Loading package base ... linking ... done.
Prelude> let blowwss x = if x == 0 then 0 else (1 + blowwss (x-1))
Prelude> blowwss 1000000
*** Exception: stack overflow

Note that GHC has a stack size limit purely to prevent infinite / unexpectedly deep loops in situations that are most likely programming errors. In principle, the stack can grow indefinitely (constrained by the system memory, of course). Even if you specify a large stack size, the stack actually starts much smaller, but can grow up to the limit. There's currently discussion about possibly removing the limit completely in future versions of GHC.



回答2:

You have used a too small value for that.

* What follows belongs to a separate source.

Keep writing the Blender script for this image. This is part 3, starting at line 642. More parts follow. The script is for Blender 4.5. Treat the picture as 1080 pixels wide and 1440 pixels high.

I've moved your function on a separate file

blowwss x = if x == 0 then 0 else (1 + blowwss (x-1))

main = do
  print $ blowwss 10000000000
  print $ blowwss 10000000000000

and then compiled and run

[mihai@esgaroth tmp]$ ghc --make 1.hs
[1 of 1] Compiling Main             ( 1.hs, 1.o )
Linking 1 ...
[mihai@esgaroth tmp]$ ./1
Stack space overflow: current size 8388608 bytes.
Use `+RTS -Ksize -RTS' to increase it.

Running this in GHCI I get a high load and then a stack overflow. That is because GHCi's stack is higher, I guess somewhere around 512M.